Disentangling climate change & land use change effects on river flows: A probabilistic approach

Abstract

Determining the respective attribution proportions of climate change and land use change to streamflow variations in river systems is of increasing interest to researchers and practitioners tasked with managing river basins. This paper proposes an extension to established techniques of attributing the relative proportions of climate change (CC) and land use change (LUC) drivers to streamflow change by instead considering these proportions as distributed through a probability density function (pdf), rather than as a point value. The novel method is demonstrated for the River Tweed in the UK. Results are determined by the flow, temperature and precipitation data, and upon the algorithms used to identify change points in these vectors. The ratio of the LUC and CC attribution proportions (Land Use and Climate Change Attribution Proportions, LCAP) is more appropriately expressed as a vector of values, each associated with its own probability value within a probability density function. The paper demonstrates that the LCAP ratio pdf can vary considerably over time and that it is possible to track physical changes in the catchment in the evolution of the probability density function.
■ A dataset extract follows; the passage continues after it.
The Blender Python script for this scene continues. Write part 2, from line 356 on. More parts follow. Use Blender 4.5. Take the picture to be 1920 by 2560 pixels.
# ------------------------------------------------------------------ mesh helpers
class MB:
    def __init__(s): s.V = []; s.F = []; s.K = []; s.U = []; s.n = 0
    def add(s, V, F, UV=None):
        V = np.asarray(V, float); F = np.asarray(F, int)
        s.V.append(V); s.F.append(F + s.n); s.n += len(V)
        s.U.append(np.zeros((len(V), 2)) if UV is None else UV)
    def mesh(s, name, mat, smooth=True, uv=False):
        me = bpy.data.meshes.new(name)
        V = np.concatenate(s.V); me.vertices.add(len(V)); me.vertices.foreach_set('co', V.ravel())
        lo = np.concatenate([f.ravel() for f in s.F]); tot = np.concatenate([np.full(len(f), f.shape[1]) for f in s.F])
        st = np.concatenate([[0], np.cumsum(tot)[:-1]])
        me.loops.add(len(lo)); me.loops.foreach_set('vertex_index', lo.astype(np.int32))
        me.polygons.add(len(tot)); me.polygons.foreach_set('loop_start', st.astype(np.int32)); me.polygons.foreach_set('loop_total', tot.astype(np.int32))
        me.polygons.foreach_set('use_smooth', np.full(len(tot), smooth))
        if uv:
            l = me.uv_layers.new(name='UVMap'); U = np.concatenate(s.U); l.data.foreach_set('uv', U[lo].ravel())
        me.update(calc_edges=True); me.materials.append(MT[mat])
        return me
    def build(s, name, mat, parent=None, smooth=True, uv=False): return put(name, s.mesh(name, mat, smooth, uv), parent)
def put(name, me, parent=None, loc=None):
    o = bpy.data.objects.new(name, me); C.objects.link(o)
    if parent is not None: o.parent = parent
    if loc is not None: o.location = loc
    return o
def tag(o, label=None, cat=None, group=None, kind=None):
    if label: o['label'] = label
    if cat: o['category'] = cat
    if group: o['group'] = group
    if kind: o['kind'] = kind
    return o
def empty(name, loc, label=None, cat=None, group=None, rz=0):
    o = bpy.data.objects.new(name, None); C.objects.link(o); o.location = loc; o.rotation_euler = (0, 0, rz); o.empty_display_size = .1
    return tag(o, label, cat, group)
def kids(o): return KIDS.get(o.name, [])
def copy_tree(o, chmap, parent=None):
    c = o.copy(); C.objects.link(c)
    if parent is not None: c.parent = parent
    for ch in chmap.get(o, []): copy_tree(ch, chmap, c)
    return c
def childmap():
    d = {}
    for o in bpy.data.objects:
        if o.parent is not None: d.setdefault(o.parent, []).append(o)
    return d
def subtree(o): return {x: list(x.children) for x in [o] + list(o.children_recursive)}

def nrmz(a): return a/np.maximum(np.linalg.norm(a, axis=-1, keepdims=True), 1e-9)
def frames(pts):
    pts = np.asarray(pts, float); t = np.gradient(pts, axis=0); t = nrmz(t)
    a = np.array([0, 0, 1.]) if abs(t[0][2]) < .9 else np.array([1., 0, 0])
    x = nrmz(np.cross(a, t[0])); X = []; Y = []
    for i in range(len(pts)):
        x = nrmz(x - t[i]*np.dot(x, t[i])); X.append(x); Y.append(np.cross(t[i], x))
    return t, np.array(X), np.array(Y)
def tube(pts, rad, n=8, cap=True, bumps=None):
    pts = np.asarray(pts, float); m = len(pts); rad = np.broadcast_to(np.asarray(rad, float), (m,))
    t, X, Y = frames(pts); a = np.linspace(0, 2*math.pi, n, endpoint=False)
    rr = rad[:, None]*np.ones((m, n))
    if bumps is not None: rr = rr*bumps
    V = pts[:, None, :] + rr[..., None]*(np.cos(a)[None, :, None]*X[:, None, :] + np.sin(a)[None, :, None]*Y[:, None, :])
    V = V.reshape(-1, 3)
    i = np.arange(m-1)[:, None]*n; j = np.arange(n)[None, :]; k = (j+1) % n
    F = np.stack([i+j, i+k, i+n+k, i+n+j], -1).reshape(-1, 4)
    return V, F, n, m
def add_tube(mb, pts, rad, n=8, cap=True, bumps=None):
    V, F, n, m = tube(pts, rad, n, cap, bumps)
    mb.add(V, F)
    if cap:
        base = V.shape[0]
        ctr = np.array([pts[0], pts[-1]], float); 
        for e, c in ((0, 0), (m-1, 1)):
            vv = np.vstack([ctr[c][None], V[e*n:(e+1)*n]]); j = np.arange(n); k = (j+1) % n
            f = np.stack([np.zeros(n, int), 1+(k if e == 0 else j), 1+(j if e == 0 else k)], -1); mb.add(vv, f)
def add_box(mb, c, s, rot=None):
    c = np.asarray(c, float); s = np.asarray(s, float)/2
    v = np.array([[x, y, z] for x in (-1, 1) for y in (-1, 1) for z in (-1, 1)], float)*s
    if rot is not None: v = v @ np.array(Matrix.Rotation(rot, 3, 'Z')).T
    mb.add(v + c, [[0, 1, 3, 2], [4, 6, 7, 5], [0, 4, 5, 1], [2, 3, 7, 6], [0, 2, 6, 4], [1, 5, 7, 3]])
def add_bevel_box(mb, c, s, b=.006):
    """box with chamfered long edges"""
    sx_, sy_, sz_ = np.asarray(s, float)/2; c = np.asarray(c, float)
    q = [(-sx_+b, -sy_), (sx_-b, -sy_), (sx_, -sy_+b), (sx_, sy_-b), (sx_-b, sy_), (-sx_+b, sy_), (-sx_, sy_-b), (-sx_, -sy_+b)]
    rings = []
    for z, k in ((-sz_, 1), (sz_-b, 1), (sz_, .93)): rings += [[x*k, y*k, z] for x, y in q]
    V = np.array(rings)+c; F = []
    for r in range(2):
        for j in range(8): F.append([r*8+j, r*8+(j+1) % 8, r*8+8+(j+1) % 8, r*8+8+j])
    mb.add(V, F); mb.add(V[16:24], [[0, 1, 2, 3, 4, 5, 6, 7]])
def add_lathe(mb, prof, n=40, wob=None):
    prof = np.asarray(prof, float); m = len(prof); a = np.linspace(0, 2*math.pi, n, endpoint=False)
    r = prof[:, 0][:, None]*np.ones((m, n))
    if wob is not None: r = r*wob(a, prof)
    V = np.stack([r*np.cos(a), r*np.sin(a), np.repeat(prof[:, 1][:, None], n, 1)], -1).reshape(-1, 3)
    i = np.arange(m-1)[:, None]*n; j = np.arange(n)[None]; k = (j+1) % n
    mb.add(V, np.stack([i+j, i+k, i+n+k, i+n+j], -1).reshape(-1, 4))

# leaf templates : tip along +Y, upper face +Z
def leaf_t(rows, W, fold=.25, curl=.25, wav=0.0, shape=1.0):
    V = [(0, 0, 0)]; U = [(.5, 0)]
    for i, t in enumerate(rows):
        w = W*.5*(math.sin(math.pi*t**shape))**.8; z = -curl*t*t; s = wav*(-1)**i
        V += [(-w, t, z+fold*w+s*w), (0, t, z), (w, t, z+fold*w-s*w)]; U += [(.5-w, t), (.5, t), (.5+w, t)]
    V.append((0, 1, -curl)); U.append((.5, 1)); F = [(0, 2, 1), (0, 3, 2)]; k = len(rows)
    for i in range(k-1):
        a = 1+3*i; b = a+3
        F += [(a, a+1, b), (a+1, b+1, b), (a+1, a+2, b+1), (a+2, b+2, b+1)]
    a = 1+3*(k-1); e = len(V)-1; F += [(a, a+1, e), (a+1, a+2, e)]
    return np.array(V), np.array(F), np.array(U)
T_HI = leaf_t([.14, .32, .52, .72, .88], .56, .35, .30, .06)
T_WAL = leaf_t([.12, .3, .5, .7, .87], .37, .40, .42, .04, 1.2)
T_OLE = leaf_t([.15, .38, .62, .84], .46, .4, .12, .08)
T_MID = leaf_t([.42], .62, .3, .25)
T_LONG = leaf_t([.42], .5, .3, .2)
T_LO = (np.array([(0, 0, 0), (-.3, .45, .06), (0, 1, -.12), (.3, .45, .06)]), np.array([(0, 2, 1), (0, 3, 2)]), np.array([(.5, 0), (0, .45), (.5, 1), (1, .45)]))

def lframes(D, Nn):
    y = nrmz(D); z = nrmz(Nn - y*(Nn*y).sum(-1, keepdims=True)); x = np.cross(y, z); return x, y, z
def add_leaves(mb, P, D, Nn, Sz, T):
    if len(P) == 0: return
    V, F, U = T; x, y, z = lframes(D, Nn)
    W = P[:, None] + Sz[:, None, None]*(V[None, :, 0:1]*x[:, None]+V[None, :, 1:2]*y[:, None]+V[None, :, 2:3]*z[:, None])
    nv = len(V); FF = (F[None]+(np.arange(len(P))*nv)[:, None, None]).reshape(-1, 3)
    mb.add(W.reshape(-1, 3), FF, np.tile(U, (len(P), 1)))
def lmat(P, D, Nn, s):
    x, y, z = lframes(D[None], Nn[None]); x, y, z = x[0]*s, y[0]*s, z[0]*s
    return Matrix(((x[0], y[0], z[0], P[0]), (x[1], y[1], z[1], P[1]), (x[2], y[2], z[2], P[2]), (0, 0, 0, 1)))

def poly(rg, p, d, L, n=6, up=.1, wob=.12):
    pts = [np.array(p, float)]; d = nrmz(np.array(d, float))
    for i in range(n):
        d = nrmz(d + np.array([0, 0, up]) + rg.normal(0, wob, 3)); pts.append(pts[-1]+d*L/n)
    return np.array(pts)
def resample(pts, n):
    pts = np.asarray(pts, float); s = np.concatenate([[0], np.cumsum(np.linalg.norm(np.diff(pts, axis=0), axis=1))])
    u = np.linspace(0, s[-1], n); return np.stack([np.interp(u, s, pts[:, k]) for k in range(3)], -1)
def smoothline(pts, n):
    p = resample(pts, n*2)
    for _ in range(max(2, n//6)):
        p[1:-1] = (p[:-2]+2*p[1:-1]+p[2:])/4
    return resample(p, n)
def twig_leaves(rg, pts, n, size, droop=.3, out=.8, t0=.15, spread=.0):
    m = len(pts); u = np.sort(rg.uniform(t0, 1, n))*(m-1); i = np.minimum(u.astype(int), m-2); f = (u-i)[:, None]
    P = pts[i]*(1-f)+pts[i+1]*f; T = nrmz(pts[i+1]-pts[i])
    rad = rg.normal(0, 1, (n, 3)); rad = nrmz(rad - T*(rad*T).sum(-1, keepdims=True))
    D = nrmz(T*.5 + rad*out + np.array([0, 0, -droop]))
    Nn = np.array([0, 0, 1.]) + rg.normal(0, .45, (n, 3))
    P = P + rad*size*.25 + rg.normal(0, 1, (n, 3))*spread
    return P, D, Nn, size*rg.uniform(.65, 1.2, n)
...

Results show that the land-use change/climate change attribution proportion (LCAP) ratio varies over time and can be expressed as probabilistic estimate. It can be concluded, with a high degree of confidence, that for the Tweed catchment the LUC is a significant driver of streamflow change. Hence this finding may have implications for future catchment flood management utilising nature based solutions (NbS) to reverse landscape degradation and mitigate effects of climate change, provided that the economic and social costs are outweighed by the benefits.